One of the most outrageous displays indicative of a tyrannical police state happened the week before I arrived in Jordan. Lt. Col. (ret.) James “Bo” Gritz and retired Phoenix cop Jack McLamb had attempted to negotiate a surrender for four straight days without success. The final day before giving up, Bo Gritz emerged from the ranch house with a videotape in one hand and a 19-page document in the other. He handed the tape to an ABC newsman, as instructed by Freeman Russell Landers, and deposited the document into the hands of the FBI Special Agent in Charge. Then he turned to the news cameras and spoke:

“Here is your chance, Janet Reno,” he said, “to behave lawfully instead of forcefully this time,” with an obvious reference to the Waco incident. “Review this document and show the Freeman how they are wrong, and they will come out tomorrow.”

It was the high water mark of the Freeman and an offer that should have been repeated every day of the siege.
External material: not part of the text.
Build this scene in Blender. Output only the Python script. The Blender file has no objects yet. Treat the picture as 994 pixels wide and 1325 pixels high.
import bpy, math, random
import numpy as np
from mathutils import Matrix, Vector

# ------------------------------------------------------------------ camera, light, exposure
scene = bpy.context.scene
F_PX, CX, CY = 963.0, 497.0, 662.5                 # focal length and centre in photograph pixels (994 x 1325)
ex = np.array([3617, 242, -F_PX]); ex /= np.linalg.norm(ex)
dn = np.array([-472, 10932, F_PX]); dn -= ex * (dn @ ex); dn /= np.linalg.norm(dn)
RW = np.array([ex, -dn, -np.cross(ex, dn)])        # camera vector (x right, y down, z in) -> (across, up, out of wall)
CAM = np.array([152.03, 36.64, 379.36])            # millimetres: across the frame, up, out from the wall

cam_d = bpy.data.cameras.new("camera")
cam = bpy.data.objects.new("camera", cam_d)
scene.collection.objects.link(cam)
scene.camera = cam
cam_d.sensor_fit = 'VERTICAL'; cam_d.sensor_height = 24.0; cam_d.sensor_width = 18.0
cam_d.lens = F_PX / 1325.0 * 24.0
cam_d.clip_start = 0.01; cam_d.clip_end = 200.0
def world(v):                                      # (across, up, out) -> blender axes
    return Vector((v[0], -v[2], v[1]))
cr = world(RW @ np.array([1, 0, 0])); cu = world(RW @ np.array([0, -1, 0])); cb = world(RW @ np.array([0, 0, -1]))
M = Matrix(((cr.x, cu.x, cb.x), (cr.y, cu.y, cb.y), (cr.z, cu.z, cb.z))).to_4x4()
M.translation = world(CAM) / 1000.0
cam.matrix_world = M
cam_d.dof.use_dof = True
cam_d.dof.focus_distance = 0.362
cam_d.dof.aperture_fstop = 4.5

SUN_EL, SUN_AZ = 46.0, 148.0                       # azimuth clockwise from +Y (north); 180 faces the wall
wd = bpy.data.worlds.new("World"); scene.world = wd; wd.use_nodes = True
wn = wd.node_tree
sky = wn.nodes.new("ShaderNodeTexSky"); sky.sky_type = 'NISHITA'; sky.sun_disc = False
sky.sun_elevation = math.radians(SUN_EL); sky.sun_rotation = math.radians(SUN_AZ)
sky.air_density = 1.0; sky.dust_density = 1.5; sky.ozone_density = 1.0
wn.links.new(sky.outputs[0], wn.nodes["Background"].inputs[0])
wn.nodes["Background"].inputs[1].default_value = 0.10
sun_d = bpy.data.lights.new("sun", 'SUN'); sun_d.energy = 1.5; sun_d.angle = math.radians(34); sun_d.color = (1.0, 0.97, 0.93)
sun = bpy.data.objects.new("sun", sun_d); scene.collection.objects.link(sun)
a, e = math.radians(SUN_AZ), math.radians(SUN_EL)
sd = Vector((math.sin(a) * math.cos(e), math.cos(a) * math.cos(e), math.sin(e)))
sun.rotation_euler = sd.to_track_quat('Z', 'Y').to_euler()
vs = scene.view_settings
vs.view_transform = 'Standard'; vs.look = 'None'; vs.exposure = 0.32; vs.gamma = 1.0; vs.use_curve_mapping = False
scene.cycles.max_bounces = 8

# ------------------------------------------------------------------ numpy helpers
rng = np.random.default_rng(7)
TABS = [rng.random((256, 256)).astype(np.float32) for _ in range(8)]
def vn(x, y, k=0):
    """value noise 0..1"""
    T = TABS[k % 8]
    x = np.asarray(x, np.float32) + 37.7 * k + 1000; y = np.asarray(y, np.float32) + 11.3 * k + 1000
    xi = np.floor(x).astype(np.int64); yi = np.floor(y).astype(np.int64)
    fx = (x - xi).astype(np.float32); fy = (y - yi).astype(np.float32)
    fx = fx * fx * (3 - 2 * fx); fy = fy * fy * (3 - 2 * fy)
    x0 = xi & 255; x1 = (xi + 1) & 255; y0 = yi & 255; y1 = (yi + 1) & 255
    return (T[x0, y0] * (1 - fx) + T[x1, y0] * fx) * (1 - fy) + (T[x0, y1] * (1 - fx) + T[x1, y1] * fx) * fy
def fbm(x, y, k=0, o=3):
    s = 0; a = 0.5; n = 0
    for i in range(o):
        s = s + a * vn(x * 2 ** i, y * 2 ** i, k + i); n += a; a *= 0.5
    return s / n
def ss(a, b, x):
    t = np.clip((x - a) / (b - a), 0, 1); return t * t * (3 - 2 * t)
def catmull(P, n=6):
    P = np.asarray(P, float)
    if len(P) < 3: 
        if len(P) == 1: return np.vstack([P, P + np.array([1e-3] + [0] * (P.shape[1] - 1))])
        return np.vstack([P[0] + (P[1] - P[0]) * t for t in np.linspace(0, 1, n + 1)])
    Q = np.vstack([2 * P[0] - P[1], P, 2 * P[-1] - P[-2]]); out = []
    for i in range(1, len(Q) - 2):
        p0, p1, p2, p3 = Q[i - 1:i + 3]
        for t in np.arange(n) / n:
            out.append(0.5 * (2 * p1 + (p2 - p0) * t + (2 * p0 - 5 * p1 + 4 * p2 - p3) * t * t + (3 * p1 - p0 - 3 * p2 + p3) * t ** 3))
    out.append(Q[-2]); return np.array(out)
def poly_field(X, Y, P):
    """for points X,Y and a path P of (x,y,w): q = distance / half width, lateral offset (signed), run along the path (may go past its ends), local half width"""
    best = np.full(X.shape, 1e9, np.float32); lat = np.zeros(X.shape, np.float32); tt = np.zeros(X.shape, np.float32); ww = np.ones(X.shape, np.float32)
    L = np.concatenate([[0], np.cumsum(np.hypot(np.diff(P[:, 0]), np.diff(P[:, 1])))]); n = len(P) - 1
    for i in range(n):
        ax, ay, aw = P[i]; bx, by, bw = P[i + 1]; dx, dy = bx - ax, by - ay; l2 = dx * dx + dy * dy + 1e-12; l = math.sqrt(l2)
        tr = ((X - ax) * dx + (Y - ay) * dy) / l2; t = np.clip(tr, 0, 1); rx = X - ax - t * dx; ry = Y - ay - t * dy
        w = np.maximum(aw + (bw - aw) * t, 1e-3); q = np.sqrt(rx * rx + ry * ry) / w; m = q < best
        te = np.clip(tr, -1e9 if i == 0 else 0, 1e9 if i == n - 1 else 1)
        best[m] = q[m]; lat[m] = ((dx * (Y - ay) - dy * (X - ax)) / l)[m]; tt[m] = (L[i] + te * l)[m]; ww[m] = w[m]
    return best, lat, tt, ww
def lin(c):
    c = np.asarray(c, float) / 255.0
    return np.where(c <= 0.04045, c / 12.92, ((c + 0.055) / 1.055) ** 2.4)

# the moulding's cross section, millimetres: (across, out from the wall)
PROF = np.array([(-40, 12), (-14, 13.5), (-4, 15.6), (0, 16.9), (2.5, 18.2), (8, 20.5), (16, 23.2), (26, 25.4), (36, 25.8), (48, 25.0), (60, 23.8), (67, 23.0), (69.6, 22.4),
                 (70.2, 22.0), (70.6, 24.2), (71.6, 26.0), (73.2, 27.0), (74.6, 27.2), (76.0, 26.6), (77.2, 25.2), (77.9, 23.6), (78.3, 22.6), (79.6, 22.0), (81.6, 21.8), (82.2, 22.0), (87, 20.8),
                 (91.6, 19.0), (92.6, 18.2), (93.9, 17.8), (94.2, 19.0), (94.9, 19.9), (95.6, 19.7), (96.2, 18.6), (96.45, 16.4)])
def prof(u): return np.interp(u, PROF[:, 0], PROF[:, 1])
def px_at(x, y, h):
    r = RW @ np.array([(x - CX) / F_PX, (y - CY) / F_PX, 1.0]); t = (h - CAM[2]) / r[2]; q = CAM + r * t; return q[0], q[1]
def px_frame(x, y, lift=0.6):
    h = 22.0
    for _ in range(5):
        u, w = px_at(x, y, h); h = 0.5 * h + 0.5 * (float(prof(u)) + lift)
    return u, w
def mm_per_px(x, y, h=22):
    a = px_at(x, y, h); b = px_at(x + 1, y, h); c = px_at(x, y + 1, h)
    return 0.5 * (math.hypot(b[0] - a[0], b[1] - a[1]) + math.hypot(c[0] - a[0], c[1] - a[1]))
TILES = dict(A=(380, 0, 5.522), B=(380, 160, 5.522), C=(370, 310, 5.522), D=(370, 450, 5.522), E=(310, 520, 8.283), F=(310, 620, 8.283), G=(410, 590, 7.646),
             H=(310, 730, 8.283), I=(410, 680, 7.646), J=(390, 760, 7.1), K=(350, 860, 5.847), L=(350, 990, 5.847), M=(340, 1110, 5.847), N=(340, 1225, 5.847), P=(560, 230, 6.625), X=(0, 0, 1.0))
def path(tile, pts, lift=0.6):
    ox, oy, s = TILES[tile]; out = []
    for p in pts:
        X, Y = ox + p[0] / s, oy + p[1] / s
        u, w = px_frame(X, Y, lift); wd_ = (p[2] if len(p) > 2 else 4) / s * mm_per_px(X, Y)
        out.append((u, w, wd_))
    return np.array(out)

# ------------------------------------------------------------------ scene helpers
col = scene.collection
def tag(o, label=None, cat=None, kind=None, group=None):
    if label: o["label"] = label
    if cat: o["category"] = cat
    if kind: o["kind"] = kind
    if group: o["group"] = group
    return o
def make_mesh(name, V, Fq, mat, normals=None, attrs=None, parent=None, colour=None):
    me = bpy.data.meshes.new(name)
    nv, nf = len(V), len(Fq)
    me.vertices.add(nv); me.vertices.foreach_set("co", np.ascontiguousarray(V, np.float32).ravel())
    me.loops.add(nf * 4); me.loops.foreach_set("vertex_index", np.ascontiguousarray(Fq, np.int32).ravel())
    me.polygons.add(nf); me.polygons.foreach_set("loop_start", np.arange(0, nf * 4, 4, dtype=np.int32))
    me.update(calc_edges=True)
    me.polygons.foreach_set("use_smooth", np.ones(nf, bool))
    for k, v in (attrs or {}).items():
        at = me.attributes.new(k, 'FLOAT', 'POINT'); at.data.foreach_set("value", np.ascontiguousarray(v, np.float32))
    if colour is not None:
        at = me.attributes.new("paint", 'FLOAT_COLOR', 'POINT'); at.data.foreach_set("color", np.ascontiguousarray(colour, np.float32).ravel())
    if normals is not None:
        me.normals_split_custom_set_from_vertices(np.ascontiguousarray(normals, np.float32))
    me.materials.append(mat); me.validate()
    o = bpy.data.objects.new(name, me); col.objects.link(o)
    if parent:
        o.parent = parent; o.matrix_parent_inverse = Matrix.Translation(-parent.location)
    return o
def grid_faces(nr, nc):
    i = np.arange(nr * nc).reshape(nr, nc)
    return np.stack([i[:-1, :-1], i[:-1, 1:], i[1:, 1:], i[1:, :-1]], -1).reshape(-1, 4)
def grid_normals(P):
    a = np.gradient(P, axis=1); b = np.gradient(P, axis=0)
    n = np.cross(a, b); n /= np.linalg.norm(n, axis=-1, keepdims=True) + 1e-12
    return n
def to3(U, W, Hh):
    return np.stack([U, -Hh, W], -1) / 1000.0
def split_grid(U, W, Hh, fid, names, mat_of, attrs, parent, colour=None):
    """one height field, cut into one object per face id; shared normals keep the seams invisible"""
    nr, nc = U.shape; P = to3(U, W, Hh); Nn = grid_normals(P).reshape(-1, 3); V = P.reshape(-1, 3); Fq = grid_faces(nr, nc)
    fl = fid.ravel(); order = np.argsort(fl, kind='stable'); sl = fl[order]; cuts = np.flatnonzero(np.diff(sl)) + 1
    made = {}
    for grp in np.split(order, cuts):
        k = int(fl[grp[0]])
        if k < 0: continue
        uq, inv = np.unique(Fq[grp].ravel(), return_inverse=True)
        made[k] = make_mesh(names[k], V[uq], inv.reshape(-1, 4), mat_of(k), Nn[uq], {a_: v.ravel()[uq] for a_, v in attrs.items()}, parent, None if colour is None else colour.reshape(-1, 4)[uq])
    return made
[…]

Not only did Janet Reno and the Justice Department prove by their reticence that they could not face the truth, but the FBI immediately confiscated the video from the newsman, and the contents were never aired.

I later secured a copy of that 19-page document explaining the Freemen’s stand and reprinted it in the appendix. It alone is worth the price of the book. It explains much of the presumption of law by which the tyrannical District of Columbia governs by usurpation of the constitution. The reason the Justice Department refused to respond will be obvious to the reader. The videotape, had it been aired nationally, would have been devastating to the government’s propaganda machine. It showed the very articulate Russ Landers explaining the Freeman’s lawful stand in terms that anyone could understand and appreciate.

THE MONTANA FREEMEN – The Untold Story of Government Suppression and the News Media Cover-up is a story told from the other side of the fence, from inside the jailhouse, and from inside the brains of some very brilliant men.